Hicks Warns of Tighter Military Budgets, Tough Cuts

Woman smiling
Photo by: DoD/EJ Hersom

The Biden administration’s pick to be deputy defense secretary warned a Senate committee to prepare for tighter military budgets. 

Kathleen Hicks, a former Pentagon official who most recently was senior vice president of the Center for Strategic and International Studies, would be the first woman in U.S. history to serve in the second highest DoD post. She would serve under Defense Secretary Lloyd Austin, a retired Army general who is the first Black person to lead the Pentagon. 

Testifying Feb. 2 before the Senate Armed Services Committee about her nomination, Hicks was asked if she still supported the 3% to 5% increase in the defense budget endorsed in 2018 by the nonpartisan National Defense Strategy Commission, on which she served. She said she supported the increase at the time of the report as an “accurate reflection” of funding needs.

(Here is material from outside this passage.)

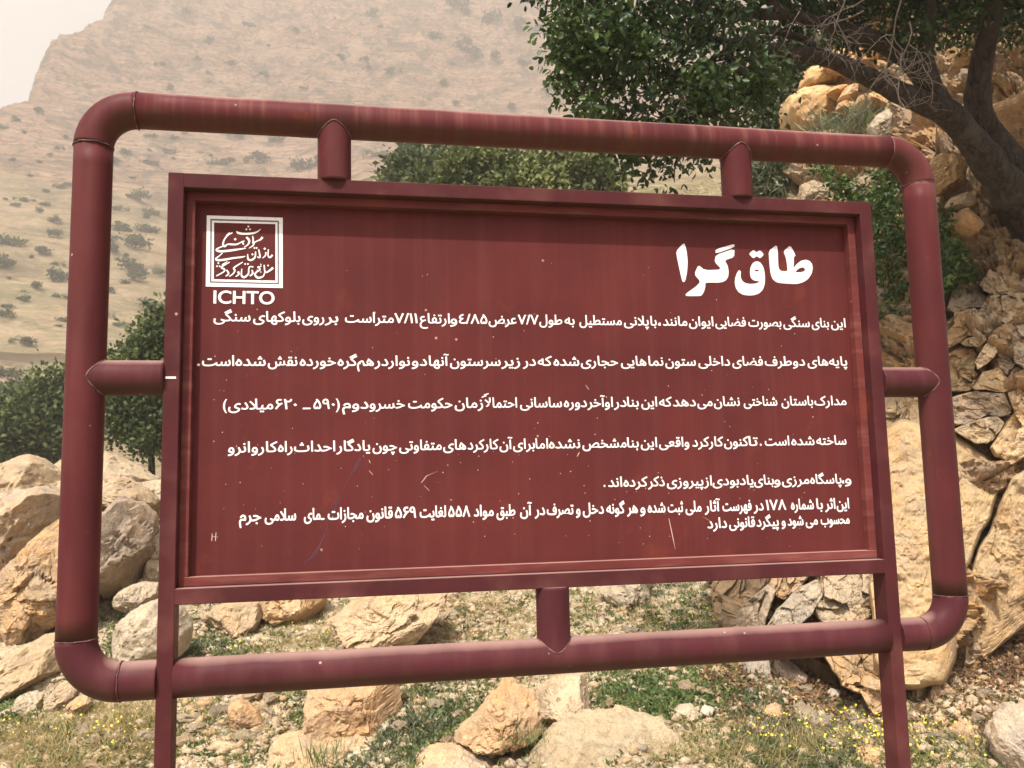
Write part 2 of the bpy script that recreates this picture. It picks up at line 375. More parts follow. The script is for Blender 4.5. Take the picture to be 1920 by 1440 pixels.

Anticipating money will become “tight,” she suggested, “We’re going to probably have to think about doing things differently.” 

Budget reductions will not be easy, Hicks said. “In my experience, both the department and Congress have struggled with the hard decisions regarding when to divest legacy or lower priority programs to make room for new investments. If confirmed, I will work with the department's civilian and military leadership and with Congress to determine where we should make those tradeoffs.” 

Army leaders have spoken about prioritizing modernization and future capabilities by retiring legacy systems and potentially reducing force structure. Hicks didn’t rule out these possibilities. “At any topline, the department must balance investment, force structure—including end strength and readiness,” she said, calling for “rigorous analysis” before making changes to the size or shape of the force. 

Hicks has held many Pentagon jobs since 1993, working as a career civilian servant until 2006. “I have led multiple offices and organizations comprising military personnel, career civil servants, contractors and political appointees. Like many of them, I was working in the Pentagon on 9/11 and back at work on 9/12,” she said. 

Hicks also served on the National Commission on the Future of the Army.